Anadarko, which was a 25% owner of the doomed Macondo well, in October agreed to pay BP plc $4 billion to settle claims relating to the blowout and oil spill, saying it would no longer pursue claims of gross negligence against the oil major (see NGI, Oct. 24, 2011). Last month a federal judge ruled that BP and Anadarko are liable for civil penalties under the Clean Water Act for their roles in the blowout (see NGI, Feb. 27).

“The Clean Water Act fines and penalties, to the extent that there are any, were not covered by that settlement; they were not indemnified by BP,” Reeves said Tuesday. “At the same time, I think you’ve heard me say before that we don’t believe those risks are significant, primarily because fines and penalties under the Clean Water Act are primarily fault-based in determining what the final penalty should be, and Judge Barbier…has said on numerous occasions that Anadarko is not responsible for what happened that day out in the Gulf of Mexico.” Any further fine or penalty is likely to be “a reasonable fine, and not something outlandish as you may be hearing in the media against BP; BP was there that day. That’s the determination between the Department of Justice and BP. But with respect to Anadarko, it’s not a significant issue for us.”

Anadarko has doubled the number of identified drill sites in the Eagle Ford Shale in South Texas to about 4,000 and increased its estimated net resources in the field to more than 600 million boe.
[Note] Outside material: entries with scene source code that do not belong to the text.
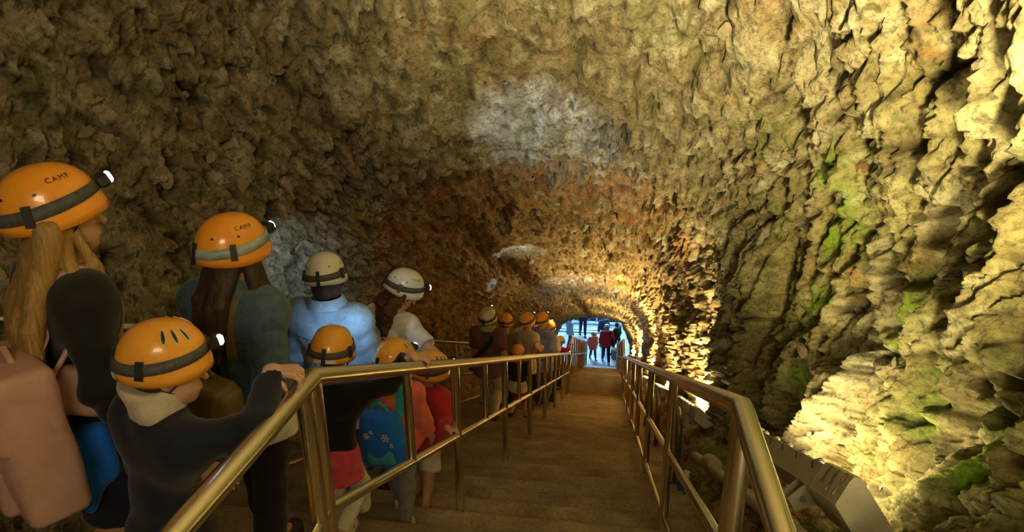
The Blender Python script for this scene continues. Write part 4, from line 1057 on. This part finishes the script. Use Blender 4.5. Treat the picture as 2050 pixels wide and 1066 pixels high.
def seam(c, name, pts, m, r=.0028):
    tr = c['tree'](); off = Vector(c['pos'].tolist()); P = catmull(np.array(pts), np.linspace(0, 1, 22)); out = []
    for p in P:
        loc, nrm, _, _ = tr.find_nearest(Vector(p) - off); out.append(loc + nrm * .001)
    MB().tube(out, r, 6).build(name, m, c['root'])
def collar(c, m, k_=1.0):
    k, hh = c['k'], c['hh']; mb = MB(); n = 26; ax = c['AX']; cn = c['nk'] + ax * .006 * k
    prof = [(.044, .020), (.040, .046), (.044, .051), (.050, .046), (.062, .019), (.058, .015)]
    for i in range(n):
        th = .22 + (2 * PI - .44) * i / (n - 1); d = c['CH'] * math.cos(th) + c['CR'] * math.sin(th)
        for r, z in prof: mb.v.append(Vector(cn + d * (r * k * k_ + .012) + ax * z * k - c['pos']))
    m_ = len(prof)
    for i in range(n - 1):
        for q in range(m_): mb.f.append((i * m_ + q, i * m_ + (q + 1) % m_, (i + 1) * m_ + (q + 1) % m_, (i + 1) * m_ + q))
    mb.f += [tuple(range(m_))[::-1], tuple((n - 1) * m_ + q for q in range(m_))]
    mb.build('collar', m, c['root'])
# ------------------------------------------------------------------ the visitors
ORG = dict(m=M_ORANGE2, strap=M_STRAP)
def railpt(y, x=XLR, h=RT, up=.03): return np.array([x, y, nose(y) + h + up])
DOWN = (0, 0, -1)
def grip(y, h=RT, up=.058, x=XLR, back=(-.07, -.03, .0), curl=52, dirv=(.9, .35, -.10), r=0, **k):
    t = railpt(y, x, h, up); return dict(to=t + np.array(back), dir=dirv, palm=DOWN, thumb=(0, 1, 0) if r else (0, -1, 0), curl=curl, **k)
W1 = at_x(585, 575, -2.6)
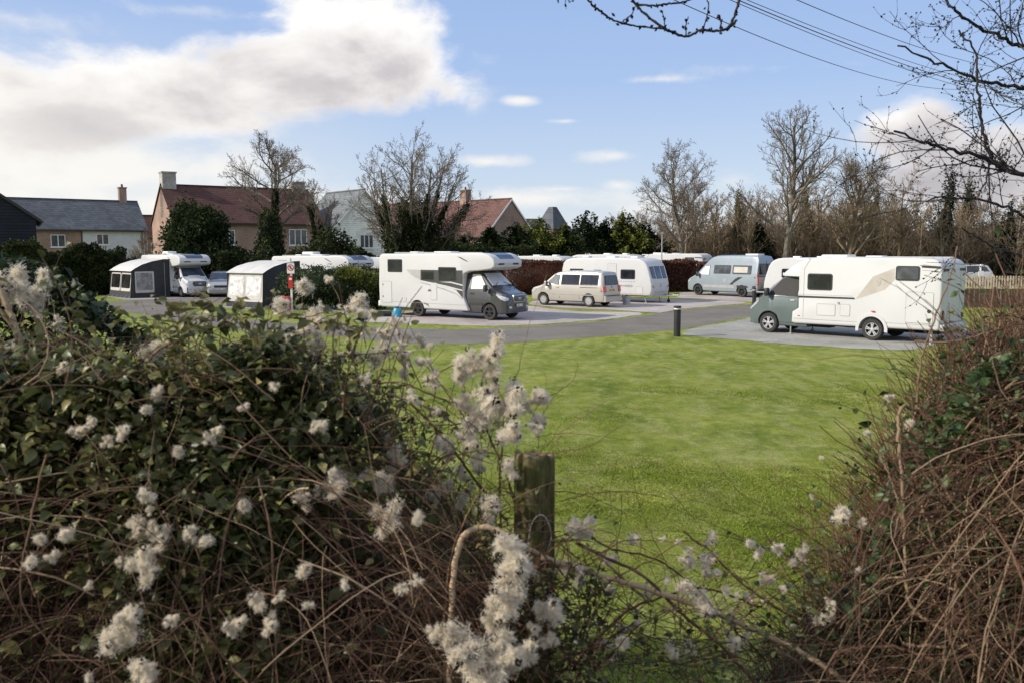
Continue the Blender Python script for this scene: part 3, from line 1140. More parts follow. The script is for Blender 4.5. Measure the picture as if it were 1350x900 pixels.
def cut(o, cyls):
    """cut wheel openings out of a closed body"""
    for (x, z, r, y0, y1) in cyls:
        c = MB().cyl((x, y0, z), (x, y1, z), r, n=32).build('cutter', M['under'])
        md = o.modifiers.new('b', 'BOOLEAN')
        md.operation = 'DIFFERENCE'
        md.solver = 'EXACT'
        md.object = c
        bpy.context.view_layer.update()
        dg = bpy.context.evaluated_depsgraph_get()
        me = bpy.data.meshes.new_from_object(o.evaluated_get(dg))
        o.modifiers.clear()
        old = o.data
        if len(me.polygons) > 5:
            o.data = me
            bpy.data.meshes.remove(old)
        cm = c.data
        bpy.data.objects.remove(c)
        bpy.data.meshes.remove(cm)
    finish(o, True, 32)


class Shell:
    """van / car body lofted along x from surveyed stations (d = distance behind the front bumper)"""

    def __init__(s, xf, st, belt, r=.12, crown=.03):
        s.xf = xf
        st = sorted(st)
        s.d = np.array([q[0] for q in st])
        s.zb, s.zt, s.w, s.wt = [np.array([q[k] for q in st]) for k in (1, 2, 3, 4)]
        s.belt, s.r, s.crown = belt, r, crown

    def at(s, d):
        return [float(np.interp(d, s.d, a)) for a in (s.zb, s.zt, s.w, s.wt)]

    def yside(s, x, z):
        zb, zt, w_, wt = s.at(s.xf - x)
        b = min(s.belt, zt - s.r - .02)
        if z <= b:
            return w_
        t = min(1, (z - b) / max(.05, (zt - s.r) - b))
        return w_ + (wt - w_) * t

    def side(s, sg):
        return lambda u, v, o: (u, sg * (s.yside(u, v) + o), v)

    def top(s):
        def f(u, v, o):
            zb, zt, w_, wt = s.at(s.xf - u)
            zb2, zt2, _, _ = s.at(s.xf - u + .03)
            sl = (zt2 - zt) / .03
            nx, nz = sl, 1.0
            l = math.hypot(nx, nz)
            cr = s.crown * (1 - (v / max(.2, wt)) ** 2)
            return (u + o * nx / l, v, zt + cr + o * nz / l)
        return f

    def rear(s, d_end, inv):
        """inv: list (z, d) of the tail profile"""
        zs = [q[0] for q in inv]
        ds = [q[1] for q in inv]
        return lambda u, v, o: (s.xf - float(np.interp(v, zs, ds)) - o, u, v)

    def build(s, name, mat, parent, arches=(), n=46):
        ds = sorted(set(np.round(np.concatenate([s.d, np.linspace(s.d[0], s.d[-1], n)]), 4)))
        m = MB()
        rows = []
        for d in ds:
            zb, zt, w_, wt = s.at(d)
            x = s.xf - d
            r = min(s.r, (zt - zb) * .3)
            b = min(s.belt, zt - r - .02)
            half = [(0, zb), (w_ - .14, zb), (w_ - .04, zb + .04), (w_, zb + .14), (w_ + .004, zb + (b - zb) * .55), (w_, b)]
            for t in (.25, .5, .75):
                half.append((w_ + (wt - w_) * t, b + (zt - r - b) * t))
            half.append((wt, zt - r))
            for a in (30, 60, 90):
                half.append((wt - r + r * math.cos(R(a)), zt - r + r * math.sin(R(a))))
            half.append((wt * .45, zt + s.crown * .8))
            half.append((0, zt + s.crown))
            ring = [(x, y, z) for y, z in half] + [(x, -y, z) for y, z in reversed(half[1:-1])]
            rows.append(ring)
        k = len(rows[0])
        for r_ in rows:
            m.v += r_
        for i in range(len(rows) - 1):
            for j in range(k):
                m.f.append((i * k + j, i * k + (j + 1) % k, (i + 1) * k + (j + 1) % k, (i + 1) * k + j))
        m.f.append(tuple(range(k)))
        m.f.append(tuple((len(rows) - 1) * k + j for j in reversed(range(k))))
        o = m.build(name, M[mat], parent, smooth=True)
        if arches:
            cut(o, arches)
        return o


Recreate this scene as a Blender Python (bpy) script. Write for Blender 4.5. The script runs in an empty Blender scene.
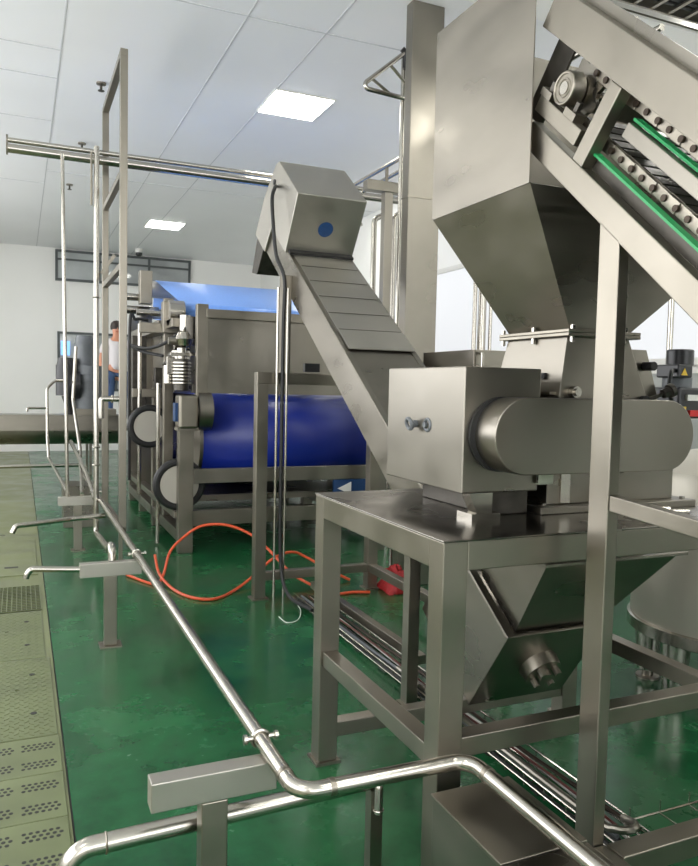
import bpy, bmesh, math, random
from mathutils import Vector as V, Matrix as M
random.seed(7)
PI = math.pi
C = bpy.context.scene.collection
sc = bpy.context.scene

# ------------------------------------------------------------------ materials
def mat(name, col, metal=0.0, rough=0.5, var=0.0, nscale=6.0, stretch=(1, 1, 1), rvar=0.0, bump=0.0, emis=None, estr=0.0, alpha=None, trans=0.0, spec=0.5, coord='Object', aniso=0.0):
    m = bpy.data.materials.new(name); m.use_nodes = True
    nt = m.node_tree; b = nt.nodes['Principled BSDF']
    b.inputs['Base Color'].default_value = (*col, 1)
    b.inputs['Metallic'].default_value = metal
    b.inputs['Roughness'].default_value = rough
    b.inputs['Specular IOR Level'].default_value = spec
    b.inputs['Transmission Weight'].default_value = trans
    if aniso: b.inputs['Anisotropic'].default_value = aniso
    if emis:
        b.inputs['Emission Color'].default_value = (*emis, 1); b.inputs['Emission Strength'].default_value = estr
    if var or rvar or bump:
        tc = nt.nodes.new('ShaderNodeTexCoord'); mp = nt.nodes.new('ShaderNodeMapping')
        mp.inputs['Scale'].default_value = stretch
        nt.links.new(tc.outputs[coord], mp.inputs['Vector'])
        nz = nt.nodes.new('ShaderNodeTexNoise'); nz.inputs['Scale'].default_value = nscale; nz.inputs['Detail'].default_value = 2.5 if metal > .5 else 5
        nt.links.new(mp.outputs[0], nz.inputs['Vector'])
        if var:
            r = nt.nodes.new('ShaderNodeMapRange'); r.inputs['From Min'].default_value = .22; r.inputs['From Max'].default_value = .78; r.interpolation_type = 'SMOOTHSTEP'
            r.inputs['To Min'].default_value = 1 - var; r.inputs['To Max'].default_value = 1 + var
            nt.links.new(nz.outputs['Fac'], r.inputs['Value'])
            mx = nt.nodes.new('ShaderNodeVectorMath'); mx.operation = 'SCALE'; mx.inputs[0].default_value = col
            nt.links.new(r.outputs[0], mx.inputs['Scale']); nt.links.new(mx.outputs[0], b.inputs['Base Color'])
        if rvar:
            r = nt.nodes.new('ShaderNodeMapRange'); r.inputs['From Min'].default_value = .22; r.inputs['From Max'].default_value = .78; r.interpolation_type = 'SMOOTHSTEP'
            r.inputs['To Min'].default_value = max(.02, rough - rvar); r.inputs['To Max'].default_value = rough + rvar
            nt.links.new(nz.outputs['Fac'], r.inputs['Value']); nt.links.new(r.outputs[0], b.inputs['Roughness'])
        if bump:
            bp = nt.nodes.new('ShaderNodeBump'); bp.inputs['Strength'].default_value = bump; bp.inputs['Distance'].default_value = .01
            nt.links.new(nz.outputs['Fac'], bp.inputs['Height']); nt.links.new(bp.outputs[0], b.inputs['Normal'])
    return m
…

The company plans to run 10 operated rigs in the Eagle Ford and expand its midstream infrastructure this year to align with anticipated production growth. Anadarko has identified more than 450 drill sites with strong economics and an estimated 300 million boe of net resources in the Carthage area of East Texas, where it plans to operate six to eight rigs and drill approximately 75 wells this year.
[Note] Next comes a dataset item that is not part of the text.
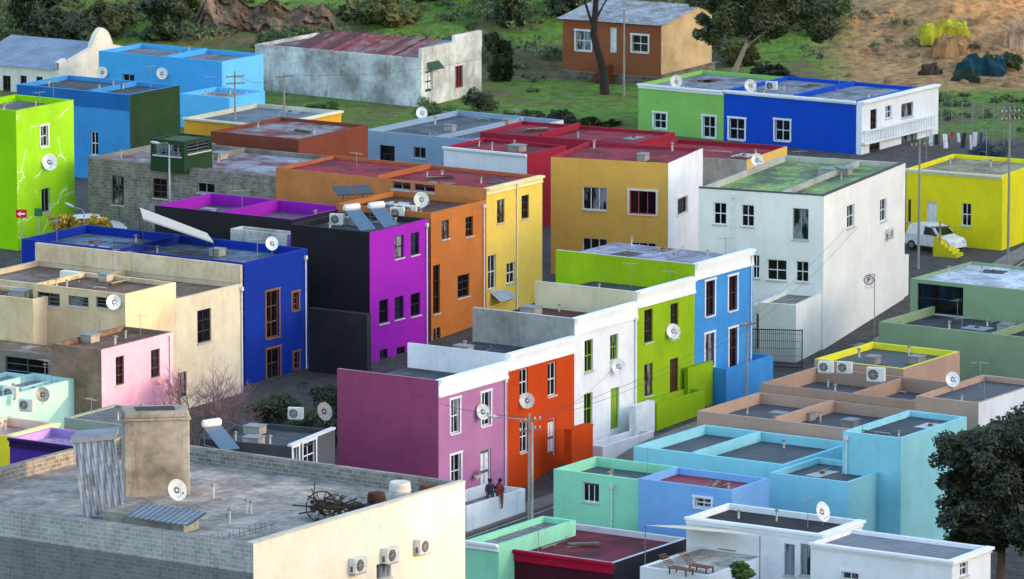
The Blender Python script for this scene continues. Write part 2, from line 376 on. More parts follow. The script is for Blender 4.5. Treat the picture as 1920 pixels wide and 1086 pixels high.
def tower():
    p=onroof(F1,234,932); e=empty('chimney_stack','massive weathered concrete chimney stack with a cap ledge','chimney',p,math.radians(8))
    h=at_y(234,775,p.y).z-p.z; w,d=3.1,1.9
    mb=MB(); mb.box((0,0,-.1),(w,d,h-.42)); mb.box((-.08,-.08,h-.42),(w+.08,d+.08,h-.28)); mb.box((0,0,h-.28),(w,d,h)); 
    o=mb.obj('shaft',[P('#a29e96',2.0)],e); bv=o.modifiers.new('b','BEVEL'); bv.width=.05; bv.segments=2
    mb=MB(); mb.box((w*.2,d*.25,h),(w*.8,d*.75,h+.03)); mb.obj('flue_opening',[FLAT('#2a2826',.9)],e)
tower()
def leanto():
    p=onroof(F1,157,978); q=at_y(236,943,p.y+1.3); e=empty('lean_to_shelter','blue grey corrugated metal lean-to shelter against the chimney','shelter',p,0)
    TL=at_y(137,832,p.y+.5)-p; TR=at_y(215,824,p.y+1.6)-p; BL=Vector((0,0,0)); BR=q-p
    mb=MB(); n=40; nn=Vector((.1,-1,.2)).normalized()
    for k in range(n):
        o0=nn*.022*math.cos(k*2.1); o1=nn*.022*math.cos((k+1)*2.1)
        mb.q([BL.lerp(BR,k/n)+o0,BL.lerp(BR,(k+1)/n)+o1,TL.lerp(TR,(k+1)/n)+o1,TL.lerp(TR,k/n)+o0])
    mb.obj('wall_sheeting',[CORR('#8492a6',0,'#6b7480',.56)],e)
    bk=Vector((.1,1.6,0)); mb=MB(); mb.q([BL,BL+bk,TL+bk,TL]); mb.obj('end_wall',[P('#7e7c78',1.3)],e)
    mb=MB(); u=Vector((0,0,.3)); c=[TL+nn*.15-Vector((.1,0,0)),TR+nn*.15+Vector((.05,0,0)),TR+bk,TL+bk]; mb.q([x+u for x in c]); mb.q(c)
    for i in range(4): j=(i+1)%4; mb.q([c[i],c[j],c[j]+u,c[i]+u])
    mb.obj('top_flashing',[P('#8a94a2',1)],e)
    e2=empty('roof_hatch','low rendered roof hatch with sloping metal sheet','roof hatch',onroof(F1,268,992),rzB(F1)); mb=MB(); mb.box((-2.6,.35,0),(2.1,1.5,.5)); mb.obj('upstand',[P('#a39d90',1.5)],e2)
    mb=MB(); a=[(-1.0,.0,.5),(2.6,.0,.5),(2.6,1.5,.85),(-1.0,1.5,.85)]; mb.q(a); mb.q([(x,y,z-.06) for x,y,z in a]); mb.q([a[0],a[1],(2.6,0,.44),(-1.0,0,.44)]); mb.obj('sheet',[CORR('#77828f',0)],e2)
leanto()
dish(onroof(F1,333,958)+Vector((0,0,1.0)),1.15,1.0)
def vent(p,h,s=1):
    e=empty('vent_pipe','short pale vent pipe with a capped top on the roof','vent pipe',p,0,'roof vent pipes'); mb=MB(); mb.tube([(0,0,0),(0,0,h*.8)],.05*s,8); mb.obj('pipe',[FLAT('#b8b2a6',.6)],e); mb=MB(); mb.tube([(0,0,h*.8),(0,0,h*.85),(0,0,h)],[.1*s,.13*s,.05*s],8); mb.obj('cap',[FLAT('#8b8478',.6)],e)
for x,y,h in ((400,935,.75),(431,982,.8),(462,962,.7),(471,965,.7),(345,988,.5)): vent(onroof(F1,x,y),h)
def wheelmesh(r):
    mb=MB(); n=24
    for rr,q in ((r,.035),(r*.18,.05)): mb.tube([(rr*math.cos(2*math.pi*j/n),0,rr*math.sin(2*math.pi*j/n)) for j in range(n+1)],q,6,0,False)
    for j in range(10):
        t=2*math.pi*j/10; mb.tube([(0,0,0),(r*math.cos(t),0,r*math.sin(t))],.022,5)
    return mb
def cart():
    p=onroof(F1,635,972); e=empty('wooden_cart','old dark broken wooden cart with spoked wheels on the roof','cart',p,.2)
    wd=FLAT('#33271f',.9)
    wheelmesh(.72).obj('wheel',[wd],e,(-.9,-.5,.7)); wheelmesh(.6).obj('wheel',[wd],e,(-.3,.5,.55),(.5,0,.4)); wheelmesh(.42).obj('wheel',[wd],e,(.8,-.45,.4),(-.35,0,.2))
    mb=MB(); rr=random.Random(3)
    for y in (-.35,-.1,.15,.35): mb.box((-1.3,y-.06,.52),(1.1+rr.uniform(-.4,.3),y+.06,.6))
    mb.box((-1.3,-.45,.4),(-1.15,.45,.51)); mb.box((.9,-.45,.4),(1.0,.45,.51))
    for k in range(60):
        a=Vector((rr.uniform(-1.3,1.3),rr.uniform(-.5,.5),rr.uniform(.05,.9))); mb.tube([a,a+Vector((rr.uniform(-1,1),rr.uniform(-.5,.5),rr.uniform(-.3,.5)))],rr.uniform(.018,.05),5)
    mb.tube([(-1.2,0,.7),(-1.15,-.2,1.8)],.03,6); mb.tube([(-1.0,.1,.7),(-1.3,-.1,1.5)],.025,6)
    mb.obj('cart_bed',[wd],e)
cart()
def barrel(px,py,r,h,col,lab,lid=None):
    p=onroof(F1,px,py); e=empty('barrel',lab,'barrel',p); mb=MB(); mb.tube([(0,0,0),(0,0,h*.1),(0,0,h*.5),(0,0,h*.9),(0,0,h)],[r*.92,r,r*1.04,r,r*.92],16)
    mb.obj('drum',[P(col,1.3)],e); mb=MB()
    for z in (.33,.66): mb.tube([(r*1.05*math.cos(2*math.pi*j/16),r*1.05*math.sin(2*math.pi*j/16),h*z) for j in range(17)],.02,5,0,False)
    mb.obj('hoops',[FLAT(lid or col,.7)],e)
barrel(750,948,.5,1.15,'#c9c7c2','pale plastic water drum on the roof'); barrel(706,955,.42,.8,'#4a2c22','rusty brown oil drum on the roof'); barrel(802,935,.38,.7,'#6a4636','rusty metal drum beside the parapet'); barrel(688,966,.3,.5,'#3a2a22','small dark drum on the roof'); barrel(724,962,.28,.55,'#5c3828','small rusty drum on the roof')
e=empty('spiked_railing','row of low rusty spiked roof security railing','railing',onroof(F1,468,1006),rzA(F1)-.05)
for k in range(14): mb=MB(); mb.tube([(-3.+k*.38,.3,0),(-3.+k*.38+random.uniform(-.15,.15),.3,.4)],.014,4); mb.obj('spike',[FLAT('#3c342e',.8)],e)
mb=MB(); mb.tube([(-3.1,.3,.15),(2.3,.3,.18)],.015,4); mb.obj('rail',[FLAT('#3c342e',.8)],e)
# ===== bottom-left cluster
CH=H('single-storey charcoal house with a white framed corner window',(546,838),375,628,323,P('#565a61'),P('#43464a'),FELT('#464a50','#35393e'),th=24,base=-.4,par=.25,wins=[('A',568,826,592,880,'wt'),('A',549,838,560,890,'wt')])
mb=MB(); mb.box((.0,-.05,0),(CH.wa,.22,.12)); mb.obj('coping',[P('#e0e2e6')],CH.e,(0,0,CH.h+.002))
dish(onroof(CH,609,795)+Vector((0,0,.7)),1.15,.7,True,.6); ac(onroof(CH,556,784),-.2,1)
H('small purple house with a dark purple cornice and lilac roof',(145,838),18,222,317,P('#4a2a78'),P('#4a2a8a'),FELT('#b9a4c8','#8f7fb8'),base=-.6,inn=P('#a58ac8'),cor=('AB',.45,P('#2a1650')))
H('yellow house with a pale pink parapet',(15,818),-80,108,323,P('#ecdc2c'),P('#ecdc2c'),FELT('#c0a0a0'),inn=P('#e0c0b0'),base=-.4,cor=('A',.25,P('#e6e0a0')),wins=[('A',40,850,60,872,'w')])
TQ=H('pale turquoise flat-roofed house with cluttered roof',(-10,748),-90,142,333,P('#a8dcd8'),P('#a8d0cc'),FELT('#94979a','#66696e'),base=-.4)
H('pale turquoise rooftop room with small window',(40,728),-60,112,337,P('#a8dcd8'),P('#a8d0cc'),FELT('#8c9096'),base=3,par=.2,name='roof_room',cat='roof room')
dish(onroof(TQ,80,760)+Vector((0,0,.6)),.95,.6,True,.6); ac(onroof(TQ,22,752)+Vector((0,0,.2)),-.3); ac(onroof(TQ,52,768),-.3)
H('low grey corrugated roof between the small houses',(250,800),120,345,326,P('#9aa8a0'),P('#8a9a94'),CORR('#5f666e',1,'#6e5a50',.56),base=-.4,par=.1,wins=[])
PK=H('light pink house front with brown bare side wall',(190,656),95,325,338,P('#eaaecb'),P('#8c7462',1.8),BRN,base=-.3,par=.25,wins=[('A',217,668,233,722,'br'),('A',283,655,300,708,'br')],pipes=[('A',318,700)])
H('grey corrugated roofed shed with open front',(98,668),-60,150,345,P('#8a8078',1),P('#857c74',1),CORR('#a8acb2',1,'#7a6450'),base=-.3,par=.05,name='shed',cat='shed',wins=[('B',10,672,90,712,'gy')])
BX=H('sunlit cream rooftop block with small vent windows',(235,552),62,330,347,P('#e8d3b0',.7),P('#d6bf9a',.9),BRN,base=0,par=.25,wins=[('B',70,549,112,573,'gy'),('B',128,556,166,574,'gy'),('B',180,558,214,578,'gy')])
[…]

In the Wattenberg field of northeastern Colorado, where the company has identified net resources of between 500 million and 1.5 billion boe in its Wattenberg HZ program, Anadarko plans to increase the number of operated rigs from six horizontal rigs currently to eight by the middle of this year. Anadarko is the largest producer in the Wattenberg.

“It’s clear what we want to do in this type of environment is put as much as we possibly can into the Wattenberg and Eagle Ford type of investments, and that’s what we’re doing,” said Senior Vice President Chuck Meloy, who runs worldwide operations for Anadarko. “We’re going to jam as much capital investment into those assets as is reasonable given the constraints of those assets, and then we work our way down the stack.”

Anadarko said it has increased average well recoveries in the Marcellus Shale to about 8 Bcf per well and has continued to improve efficiencies, resulting in a 30% reduction in drilling cycle times compared with 2010. Given current market conditions, the company expects the number of rigs (operated and nonoperated) in the play to decrease from 21 to 13 over the course of the year.

CFO Robert Gwin said Anadarko is considering a joint venture (JV) for some of its holdings in the Denver-Julesburg Basin and has an initial agreement for a JV for its Salt Creek enhanced oil recovery project.